Weekly crypto update : market cap drops to $2.99T, BTC slides to $88K, token unlocks pressure alts, and volatility remains elevated
Author: Chirag Sharma
Published On: Sun, 21 Dec 2025 18:56:36 GMT
The week of December 15 to 21, 2025 unfolded with renewed downside pressure across crypto markets, driven by macro uncertainty and heavy token supply events. Total crypto market capitalization slipped from around $3.1 trillion at the start of the week to approximately $2.99 trillion by week’s end, marking a ~3.5% weekly decline. Risk appetite weakened as global markets leaned defensive. Trading activity cooled into the weekend, with daily volumes easing toward $150 billion, signaling reduced conviction and a wait-and-watch stance from both retail and institutional participants. Let us dive into key movers, highlights and takeaway of this weekly crypto update.

Bitcoin (BTC) remained under pressure throughout the week. BTC opened near $89,600 and drifted lower to close around $88,000, posting a ~1.8% weekly decline. Its market cap contracted from roughly $1.77 trillion to $1.74 trillion, reflecting persistent risk-off sentiment.
Ethereum (ETH) mirrored BTC’s weakness. ETH fell from approximately $3,000 to $2,900, down ~3.3%, as optimism around Layer 2 scaling cooled amid broader market softness. Despite continued development activity, price action remained tied closely to macro flows rather than fundamentals.

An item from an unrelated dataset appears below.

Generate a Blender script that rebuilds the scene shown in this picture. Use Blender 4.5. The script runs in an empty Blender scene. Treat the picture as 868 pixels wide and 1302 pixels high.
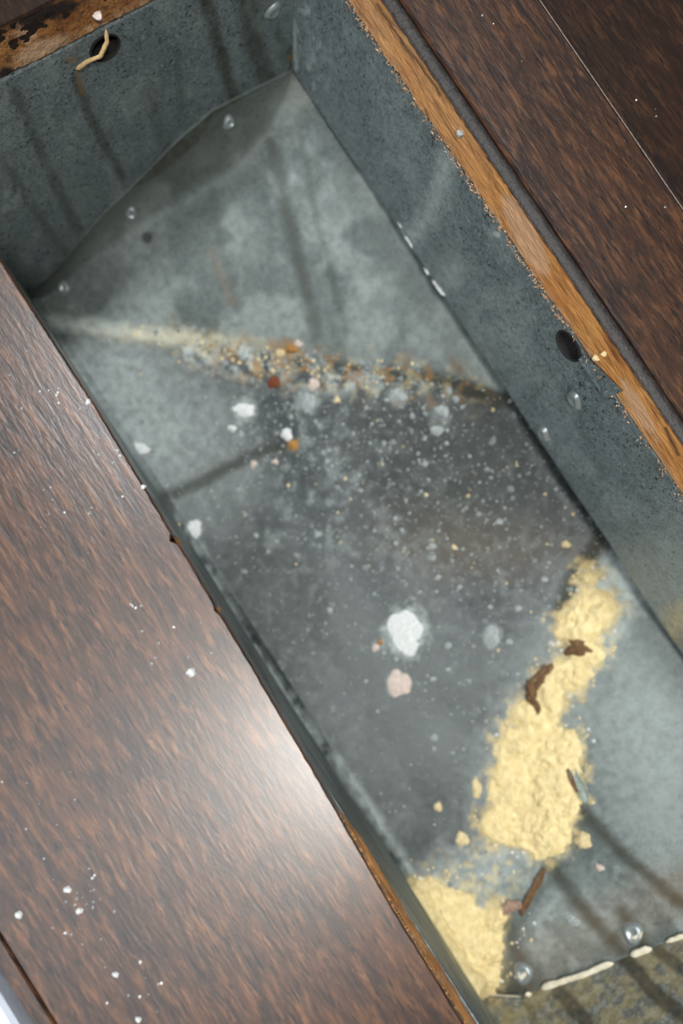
import bpy, bmesh, math, random
import numpy as np
from mathutils import Vector, Matrix
random.seed(4); RNG = np.random.default_rng(4)
S = bpy.context.scene
COL = S.collection

# ------------------------------------------------------------------ camera
H = 0.183                                   # lens above the floor boards
F = 1000.0                                  # focal length in pixels of the 868 x 1302 frame
def _cv(px, py): return np.array([px-434.0, 651.0-py, -F])
_n = _cv(335, 760); CZ = -_n/np.linalg.norm(_n)
CX = np.array([.837, .547, 0.]); CX -= CX.dot(CZ)*CZ; CX /= np.linalg.norm(CX)
CY = np.cross(CZ, CX)
ROT = np.array([CX, CY, CZ])                # camera vector -> world vector
cd = bpy.data.cameras.new('camera'); cam = bpy.data.objects.new('camera', cd); COL.objects.link(cam)
cam.matrix_world = Matrix([[*ROT[0], 0], [*ROT[1], 0], [*ROT[2], H], [0, 0, 0, 1]])
cd.sensor_fit = 'HORIZONTAL'; cd.sensor_width = 5.0; cd.lens = 5.0*F/868
cd.clip_start = .005; cd.clip_end = 20
cd.dof.use_dof = True; cd.dof.focus_distance = .203; cd.dof.aperture_fstop = 1.8
S.camera = cam

# ------------------------------------------------------------------ world, lights, exposure
w = bpy.data.worlds.new('world'); S.world = w; w.use_nodes = True
w.node_tree.nodes['Background'].inputs[0].default_value = (.80, .88, 1, 1)
w.node_tree.nodes['Background'].inputs[1].default_value = .08
def area(name, loc, target, size, power, color, spread=180):
    l = bpy.data.lights.new(name, 'AREA'); l.shape = 'DISK'; l.size = size; l.energy = power; l.color = color
    l.spread = math.radians(spread)
    o = bpy.data.objects.new(name, l); COL.objects.link(o); o.location = loc
    o.rotation_euler = (Vector(target)-Vector(loc)).to_track_quat('-Z', 'Y').to_euler()
    return o
area('hand_lamp', (-.008, -.128, .48), (0, 0, 0), .08, 1.85, (1, .97, .91))
area('left_fill', (-2.0, .10, 1.5), (0, 0, 0), .7, 34, (.95, .98, 1))  # unseen fill added to light the right wall and cut face
area('far_fill', (.27, .56, 1.6), (0, 0, 0), .25, 23, (.95, .98, 1))  # unseen fill added beyond the far end to brighten the near end
area('overhead_fill', (-.42, -.22, 1.4), (0, 0, 0), .8, 4.5, (.92, .96, 1))  # unseen broad fill added for the sheen on the left board
S.view_settings.view_transform = 'Standard'; S.view_settings.look = 'None'
S.view_settings.gamma = 1; S.view_settings.use_curve_mapping = False
S.view_settings.exposure = 0.0

# ------------------------------------------------------------------ helpers
def ray(px, py):
    v = ROT @ _cv(px, py); return v
def at(px, py, z):                          # pixel -> point at height z
    r = ray(px, py); k = (z-H)/r[2]; return np.array([r[0]*k, r[1]*k, z])
def proj(P):                                # points (...,3) -> photo coordinates
    d = (np.asarray(P)-np.array([0, 0, H])) @ ROT
    return 434-F*d[..., 0]/d[..., 2], 651+F*d[..., 1]/d[..., 2]
def _hash(ix, iy, s):
    h = (ix*374761393 + iy*668265263 + s*974634777) & 0x7fffffff
    h = ((h ^ (h >> 13))*1274126177) & 0x7fffffff
    return ((h ^ (h >> 16)) & 0xffff)/65535.0
def vnoise(x, y, s=0):
    x = np.asarray(x, float); y = np.asarray(y, float)
    ix = np.floor(x).astype(np.int64); iy = np.floor(y).astype(np.int64)
    fx = x-ix; fy = y-iy; fx = fx*fx*(3-2*fx); fy = fy*fy*(3-2*fy)
    a = _hash(ix, iy, s); b = _hash(ix+1, iy, s); c = _hash(ix, iy+1, s); d = _hash(ix+1, iy+1, s)
    return (a*(1-fx)+b*fx)*(1-fy)+(c*(1-fx)+d*fx)*fy
def fbm(x, y, s=0, o=4):
    v = 0; a = .5; t = 0
    for k in range(o):
        v = v+a*vnoise(x*2**k, y*2**k, s+k*7); t += a; a *= .55
    return v/t
def ss(a, b, x):
    t = np.clip((x-a)/(b-a), 0, 1); return t*t*(3-2*t)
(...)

Solana (SOL) saw heavier selling, sliding ~5% from $200 to $190, pressured by reports of network congestion and rotation away from higher-beta altcoins. In contrast, Binance Coin (BNB) stood out as a relative outperformer, gaining ~2.5% on exchange-related ecosystem developments. XRP lagged, falling ~6.7%, amid renewed regulatory uncertainty.
Token unlocks were a dominant headwind this week. Notable releases added supply pressure across DeFi and infrastructure tokens, amplifying downside momentum. These supply-side events reinforced a defensive tone, with capital rotating selectively rather than broadly exiting the market.

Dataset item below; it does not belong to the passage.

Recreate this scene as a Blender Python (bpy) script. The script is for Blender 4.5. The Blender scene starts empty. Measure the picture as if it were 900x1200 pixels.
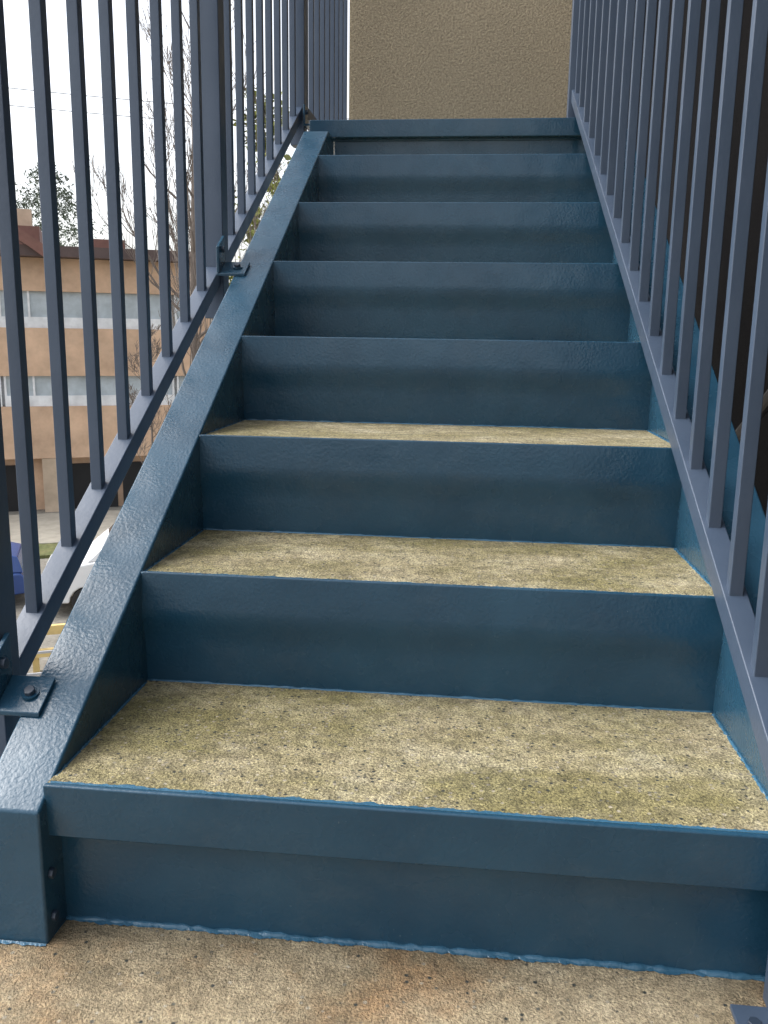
import bpy, bmesh, math, random
from mathutils import Vector, Matrix
random.seed(7)
sc=bpy.context.scene
COL=sc.collection
sc.view_settings.view_transform='Standard'; sc.view_settings.look='None'; sc.view_settings.exposure=0

# ---------------------------------------------------------------- dimensions
R=0.18; T=0.3082; SL=R/T; FZ=-0.03
def W(y): return 0.89-0.019*y
def line(y): return R+SL*y

# ---------------------------------------------------------------- materials
def newmat(name):
    m=bpy.data.materials.new(name); m.use_nodes=True
    nt=m.node_tree; b=nt.nodes['Principled BSDF']
    return m,nt,b
def N(nt,t,**k):
    n=nt.nodes.new(t)
    for a,v in k.items(): setattr(n,a,v)
    return n
def coords(nt):
    return N(nt,'ShaderNodeTexCoord').outputs['Object']
def noise(nt,co,scale,detail=4,rough=.55,vec=None):
    n=N(nt,'ShaderNodeTexNoise'); n.inputs['Scale'].default_value=scale
    n.inputs['Detail'].default_value=detail; n.inputs['Roughness'].default_value=rough
    if vec:
        mp=N(nt,'ShaderNodeMapping'); mp.inputs['Scale'].default_value=vec
        nt.links.new(co,mp.inputs[0]); co=mp.outputs[0]
    nt.links.new(co,n.inputs['Vector']); return n.outputs['Fac']
def ramp(nt,fac,stops):
    r=N(nt,'ShaderNodeValToRGB'); e=r.color_ramp.elements
    while len(e)<len(stops): e.new(.5)
    for i,(p,c) in enumerate(stops):
        e[i].position=p; e[i].color=(c[0],c[1],c[2],1) if len(c)>2 else (c[0],)*3+(1,)
    nt.links.new(fac,r.inputs[0]); return r.outputs[0]
def mix(nt,a,b,fac,mode='MIX'):
    m=N(nt,'ShaderNodeMix',data_type='RGBA',blend_type=mode)
    for s,i in ((fac,0),(a,6),(b,7)):
        if hasattr(s,'links'): nt.links.new(s,m.inputs[i])
        elif i==0: m.inputs[0].default_value=s
        else: m.inputs[i].default_value=(*s,1)
    return m.outputs[2]
def bump(nt,h,strength,dist,prev=None):
    b=N(nt,'ShaderNodeBump'); b.inputs['Strength'].default_value=strength; b.inputs['Distance'].default_value=dist
    nt.links.new(h,b.inputs['Height'])
    if prev: nt.links.new(prev,b.inputs['Normal'])
    return b.outputs[0]

def paint(name,dark,light,r0=.28,r1=.45,wave=.004,peel=.0012,ps=150,dust=0):
    m,nt,b=newmat(name); co=coords(nt)
    base=ramp(nt,noise(nt,co,6,5),[(.3,dark),(.75,light)])
    if dust:
        d=ramp(nt,noise(nt,co,4.5,7,.75,(1,1,1.6)),[(.52,(0,)),(.8,(dust,))]); base=mix(nt,base,(.10,.13,.15),d)
        sp=ramp(nt,noise(nt,co,260,2,.5),[(.74,(0,)),(.78,(.5,))]); base=mix(nt,base,(.12,.17,.2),sp)
    nt.links.new(base,b.inputs['Base Color'])
    rr=N(nt,'ShaderNodeMapRange'); rr.inputs[3].default_value=r0; rr.inputs[4].default_value=r1
    rr.inputs[1].default_value=.35; rr.inputs[2].default_value=.65
    nt.links.new(noise(nt,co,14,3),rr.inputs[0]); nt.links.new(rr.outputs[0],b.inputs['Roughness'])
    n1=bump(nt,noise(nt,co,13,1),.6,wave)
    n2=bump(nt,noise(nt,co,ps,2,.5),.7,peel,n1)
    nt.links.new(n2,b.inputs['Normal'])
    return m
M_blue=paint('blue_paint',(.012,.052,.094),(.020,.074,.126),.19,.32,.003,.00075,180,.25)
M_top=paint('blue_paint_worn',(.016,.060,.105),(.026,.084,.14),.22,.32,.0035,.0009,190,.25)
M_rail=paint('railing_paint',(.050,.074,.115),(.066,.094,.142),.32,.45,.0012,.0004)
M_bead=paint('wet_blue_paint',(.03,.10,.165),(.06,.16,.25),.15,.3,.004,.002)

def concrete(name,floor=False):
    m,nt,b=newmat(name); co=coords(nt)
    c=ramp(nt,noise(nt,co,9,6,.65),[(.3,(.27,.225,.125)),(.5,(.42,.36,.22)),(.72,(.56,.50,.35))] if not floor else [(.3,(.27,.215,.135)),(.5,(.41,.335,.215)),(.72,(.52,.44,.30))])
    moss=ramp(nt,noise(nt,co,3.2,5,.68,(1,2,1)),[(.40,(0,)),(.62,(.8,))])
    c=mix(nt,c,(.205,.18,.062) if not floor else (.20,.155,.09),moss)
    if floor:
        ru=ramp(nt,noise(nt,co,3.2,6,.7),[(.54,(0,)),(.72,(.5,))]); c=mix(nt,c,(.40,.20,.075),ru)
    g=ramp(nt,noise(nt,co,260,5,.8),[(.34,(.1,)),(.5,(1,)),(.66,(1.75,))]); c=mix(nt,c,g,1.0 if not floor else .7,'MULTIPLY')
    g2=ramp(nt,noise(nt,co,55,4,.7),[(.35,(.6,)),(.6,(1.12,))]); c=mix(nt,c,g2,1.0 if not floor else .7,'MULTIPLY')
    v=N(nt,'ShaderNodeTexVoronoi'); v.inputs['Scale'].default_value=110; nt.links.new(co,v.inputs['Vector'])
    sp=ramp(nt,v.outputs['Distance'],[(.18,(1,)),(.36,(0,))])
    sel=N(nt,'ShaderNodeSeparateColor'); nt.links.new(v.outputs['Color'],sel.inputs[0])
    selr=ramp(nt,sel.outputs[0],[(.5 if not floor else .82,(0,)),(.55 if not floor else .85,(1,))])
    spk=mix(nt,sp,selr,1,'MULTIPLY')
    sepc=N(nt,'ShaderNodeSeparateColor'); nt.links.new(spk,sepc.inputs[0])
    agg=ramp(nt,sel.outputs[1],[(.3,(.03,.035,.032)),(.85,(.42,.37,.28))])
    c=mix(nt,c,agg,sepc.outputs[0])
    nt.links.new(c,b.inputs['Base Color']); b.inputs['Roughness'].default_value=.85
    n1=bump(nt,noise(nt,co,60,4,.7),.8,.004); n2=bump(nt,noise(nt,co,300,2,.7),1,.004,n1)
    nt.links.new(n2,b.inputs['Normal']); return m
M_conc=concrete('tread_concrete'); M_floor=concrete('landing_concrete',True)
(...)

Despite the drawdown, pockets of strength emerged in revenue-generating and compliance-aligned narratives, suggesting investors are increasingly discriminating rather than indiscriminately selling.
Macroeconomic developments reinforced caution. U.S. CPI data pointed to persistent inflation, reducing expectations for aggressive rate cuts and weighing on risk assets. Adding to global tightening signals, the Bank of Japan raised rates to a multi-decade high, strengthening the yen and indirectly pressuring dollar-denominated assets like BTC.
China’s liquidity injections provided some offset, but not enough to reverse sentiment. Meanwhile, isolated security incidents and regulatory headlines kept volatility elevated, underscoring crypto’s sensitivity to both on-chain dynamics and global policy shifts.
Looking ahead, markets remain sensitive to liquidity signals and macro data. Any stabilization in inflation expectations or renewed liquidity injections could spark short-term relief, particularly in oversold segments. However, surprise data or further supply events may extend volatility.
BTC holding the $85K–$88K zone remains a key level to watch. With sentiment still fragile, selective positioning and risk management remain essential as the year-end approaches.
Crypto continues to digest macro pressure and internal supply shocks. While headline prices remain under stress, underlying rotation suggests capital is not leaving the space entirely. This phase appears less like capitulation and more like recalibration before the next directional move.